(Scene modeling code data)
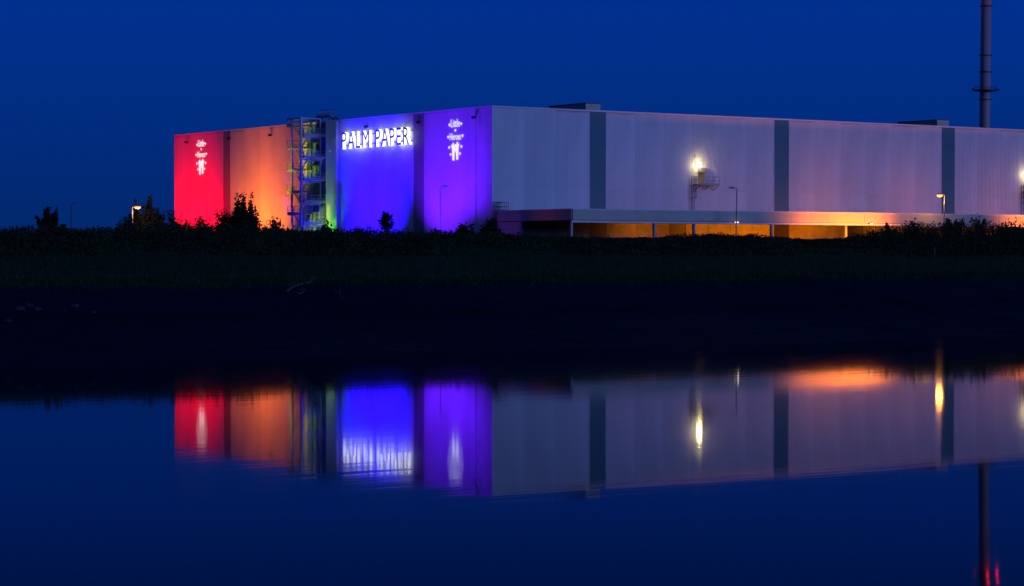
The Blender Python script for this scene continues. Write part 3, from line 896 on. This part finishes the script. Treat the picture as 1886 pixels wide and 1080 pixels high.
veg(1776, 1832, 399, -27, 'bush', 'bush', 'upright twiggy bush right of the lit lamp post', limbs=22, n=2800, spread=.36, shape=1)
veg(1826, 1864, 410, -27, 'bush', 'bush', 'low bush near the right edge', limbs=14, n=1700, spread=.35)
veg(1852, 1902, 401, -27, 'bush', 'bush', 'bush cut by the right edge', limbs=18, n=2400, spread=.36, shape=1)

# undergrowth over the bank: nobody could count it
TOPPX = [(-400, 418), (0, 420), (200, 420), (330, 416), (420, 415), (480, 421), (550, 424), (640, 424), (760, 427), (880, 428), (960, 434), (1060, 437), (1160, 439), (1230, 436), (1300, 431), (1350, 432), (1420, 438), (1500, 442), (1555, 439), (1600, 427), (1650, 417), (1720, 413), (1760, 411), (1900, 411), (2300, 414)]
TX = np.array([on_y(p, -35) for p, _ in TOPPX]); TZv = np.array([zat(q, depth(on_y(p, -35), -35)) for p, q in TOPPX])
N = 105000
ux = rng.uniform(-135, 112, N); uy = -50.5 + 20 * rng.beta(1.25, 1.0, N)
gzz = np.array([np.interp(y, PY, PZ) for y in uy])
lump = np.array([mnoise.noise((x * .33, y * .4, 0)) * .5 + mnoise.noise((x * 1.1, y * 1.1, 4)) * .35 for x, y in zip(ux, uy)])
crest = np.interp(ux, TX, TZv)
ht = np.clip((uy + 50.5) / 12, .12, 1) * np.maximum(.35, (crest - 8.2) * .95) * np.clip(1 + lump * 1.05, .25, 1.75)
uz = gzz + ht * rng.beta(1.6, 1.1, N)
P = np.stack([ux, uy, uz], 1)
me = leaf_mesh('undergrowth', P, rng.uniform(.09, .24, N), m_leaf2, .5)
ug = link('undergrowth', me); ug.location = ORG; ug.rotation_euler = (0, 0, A); tag(ug, 'dark rough weeds and brambles covering the river bank', 'undergrowth', None, 'stuff')

def blades(name, x, y, z, h, wd, mat, lean=.3):
    N = len(x); a = rng.uniform(0, 2 * PI, N); le = rng.normal(0, lean, (N, 2)) * h[:, None]
    V = np.empty((N, 3, 3))
    V[:, 0] = np.stack([x - np.cos(a) * wd, y - np.sin(a) * wd, z - .05], 1); V[:, 1] = np.stack([x + np.cos(a) * wd, y + np.sin(a) * wd, z - .05], 1)
    V[:, 2] = np.stack([x + le[:, 0], y + le[:, 1], z + h], 1)
    me = bpy.data.meshes.new(name)
    me.vertices.add(N * 3); me.vertices.foreach_set('co', V.reshape(-1).astype(np.float32))
    me.loops.add(N * 3); me.loops.foreach_set('vertex_index', np.arange(N * 3, dtype=np.int32))
    me.polygons.add(N); me.polygons.foreach_set('loop_start', np.arange(0, N * 3, 3, dtype=np.int32))
    try: me.polygons.foreach_set('loop_total', np.full(N, 3, dtype=np.int32))
    except Exception: pass
    me.update(calc_edges=True); me.validate(); me.materials.append(mat)
    return me
N = 26000
x = rng.uniform(-130, 110, N); y = -49 + 17 * rng.random(N)
z = np.interp(y, PY, PZ); cr_ = np.interp(x, TX, TZv)
h = np.maximum(.4, (cr_ - 8.2)) * rng.uniform(.6, 1.25, N) * np.clip((y + 50) / 12, .3, 1)
me = blades('tall_weeds', x, y, z, h, .035, m_leaf2, .16)
o = link('tall_weeds', me); o.location = ORG; o.rotation_euler = (0, 0, A); tag(o, 'thin weed stalks standing out of the bank undergrowth', 'weeds', None, 'stuff')
N = 46000
x = rng.uniform(-130, 105, N); y = np.where(rng.random(N) < .55, -101.5 + rng.normal(0, 2.4, N), rng.uniform(-100, -50, N))
y -= np.array([3.2 * mnoise.noise((q * .045, 3.3, 0)) for q in x])
z = np.array([gz(a, b_) for a, b_ in zip(x, y)])
me = blades('marsh_grass', x, y, z, rng.uniform(.18, .55, N), .03, m_grass, .45)
o = link('marsh_grass', me); o.location = ORG; o.rotation_euler = (0, 0, A); tag(o, 'short dark marsh grass between the mud and the bank', 'grass', None, 'stuff')

# ------------------------------------------------------------------ wire fence along the bank
xf0 = on_y(500, -34.5); xf1 = on_y(760, -34.5)
fe_ = thing('wire_fence', 'thin post and wire fence half buried in the bank undergrowth', 'fence', W(xf0, -34.5, 0))
nf = int((xf1 - xf0) / 2.5)
pm = MB().box(-.05, .05, -.05, .05, 0, 1).mesh('post', m_wood)
for i in range(nf + 1):
    zg = gz(xf0 + i * 2.5, -34.5); o = link('post', pm, fe_, (i * 2.5, 0, zg - .2)); o.scale = (1, 1, zat(430.5, depth(xf0 + i * 2.5, -34.5)) - zg + .2 + random.uniform(-.05, .12))
wr = MB()
for dz in (.35, .65): wr.tube([(i * 2.5, -.06, gz(xf0 + i * 2.5, -34.5) + dz) for i in range(nf + 1)], .008, 3)
wr.build('wire', m_dark, fe_)

# ------------------------------------------------------------------ small things
def solve_ground(px, py):               # point of the ground sheet seen at a pixel
    dx, dy = ray(px)
    best = None
    for D in np.arange(140, 300, .25):
        x_, y_ = CX + dx * D, CY + dy * D
        zg = gz(x_, y_)
        if zat(py, D) <= zg: return x_, y_, zg
    return x_, y_, zg
x_, y_, zg = solve_ground(1721, 474)
mp_ = thing('marker_post', 'thin pale marker post on the grass below the right hand bushes', 'post', W(x_, y_, zg))
MB().box(-.05, .05, -.05, .05, -.2, zat(456, depth(x_, y_)) - zg).build('post', m_wood, mp_)
MB().box(-.055, .055, -.055, .055, zat(456, depth(x_, y_)) - zg - .13, zat(456, depth(x_, y_)) - zg + .02).build('cap', m_dark, mp_)
def rock(px, py, s, label, i):
    x_, y_, zg = solve_ground(px, py)
    me = bpy.data.meshes.new('stone'); import bmesh
    bm = bmesh.new(); bmesh.ops.create_icosphere(bm, subdivisions=2, radius=1)
    for v in bm.verts:
        k = 1 + .35 * mnoise.noise(v.co * 1.3 + Vector((i * 7.1, 0, 0))); v.co = Vector((v.co.x * s * k * 1.3, v.co.y * s * k, v.co.z * s * k * .65))
    bm.to_mesh(me); bm.free(); me.materials.append(m_stone)
    o = link('stone', me); o.location = W(x_, y_, zg + s * .25); o.rotation_euler = (0, 0, i * 1.3); tag(o, label, 'stone', 'stones on the mud at far left')
rock(16, 594, .22, 'small pale stone lowest on the mud at far left', 0)
rock(38, 571, .30, 'flat pale stone at the left end of the row on the mud', 1)
rock(53, 566, .30, 'pale stone higher up the mud, second in the row', 2)
rock(68, 572, .26, 'pale stone third in the row on the mud', 3)
rock(118, 575, .18, 'little stone just below the brightest stone', 4)
rock(137, 566, .28, 'brightest pale stone on the mud at far left', 5)
rock(172, 578, .18, 'small pale stone at the right end of the row', 6)
def branch(pxa, pya, pxb, pyb, r_, label, i):
    xa, ya_, za = solve_ground(pxa, pya); xb, yb_, zb = solve_ground(pxb, pyb)
    a, b_ = W(xa, ya_, za + .12), W(xb, yb_, zb + .12)
    t = thing('driftwood_branch', label, 'driftwood', a, 0, 'driftwood washed up at the grass edge')
    v = b_ - a
    pts = [v * q + Vector((0, 0, .12 * math.sin(q * 5 + i) + .1 * (q > .3))) for q in (0, .3, .6, 1)]
    MB().tube(pts, r_, 6, r_ * .45).build('stem', m_wood, t)
    for q in (.35, .55, .75):
        p = v * q + Vector((0, 0, .15)); MB().tube([p, p + Vector((random.uniform(-.5, .5), random.uniform(-.3, .3), random.uniform(.25, .6)))], r_ * .4, 4, r_ * .15).build('twig', m_wood, t)
branch(528, 540, 556, 527, .09, 'long pale driftwood branch at the left of the pile', 0)
branch(545, 532, 578, 520, .08, 'pale driftwood branch reaching highest up the bank', 1)
branch(548, 545, 562, 541, .07, 'short driftwood branch lowest in the pile', 2)
branch(563, 525, 584, 519, .06, 'thin driftwood branch at the right of the pile', 3)
branch(594, 522, 616, 526, .06, 'thin driftwood stick lying apart, right of the pile', 4)
branch(612, 538, 632, 556, .07, 'dark bent branch sloping down the mud right of the driftwood', 5)
x_ = on_y(1122, -16)
bo = thing('bollard', 'yellow bollard in the dark bay below the canopy', 'bollard', W(x_, -16, GZ))
MB().lathe([(.0, 3.3), (.14, 3.25), (.16, 3.1), (.16, 0)], 12).build('post', m_yel, bo)
MB().lathe([(.165, 2.4), (.165, 2.7)], 12).build('band', m_dark, bo)

print('objects', len(bpy.data.objects), 'tris', sum(len(o.data.polygons) for o in bpy.data.objects if o.type == 'MESH'))
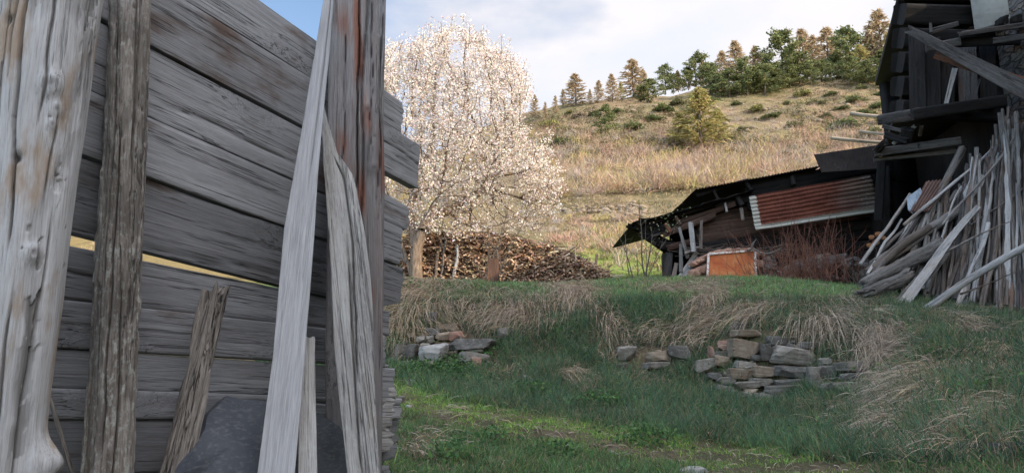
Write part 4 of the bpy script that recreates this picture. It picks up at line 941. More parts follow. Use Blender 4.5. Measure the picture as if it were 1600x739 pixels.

## The problem
Give again, exactly, the lines from the start of the data through the one holding "veg(1852, 1902, 401, -27, 'bush', 'bush', 'bush"; omit the pictures.

## Full response
The Blender Python script for this scene continues. Write part 3, from line 896 on. This part finishes the script. Treat the picture as 1886 pixels wide and 1080 pixels high.
veg(1776, 1832, 399, -27, 'bush', 'bush', 'upright twiggy bush right of the lit lamp post', limbs=22, n=2800, spread=.36, shape=1)
veg(1826, 1864, 410, -27, 'bush', 'bush', 'low bush near the right edge', limbs=14, n=1700, spread=.35)
veg(1852, 1902, 401, -27, 'bush', 'bush', 'bush cut by the right edge', limbs=18, n=2400, spread=.36, shape=1)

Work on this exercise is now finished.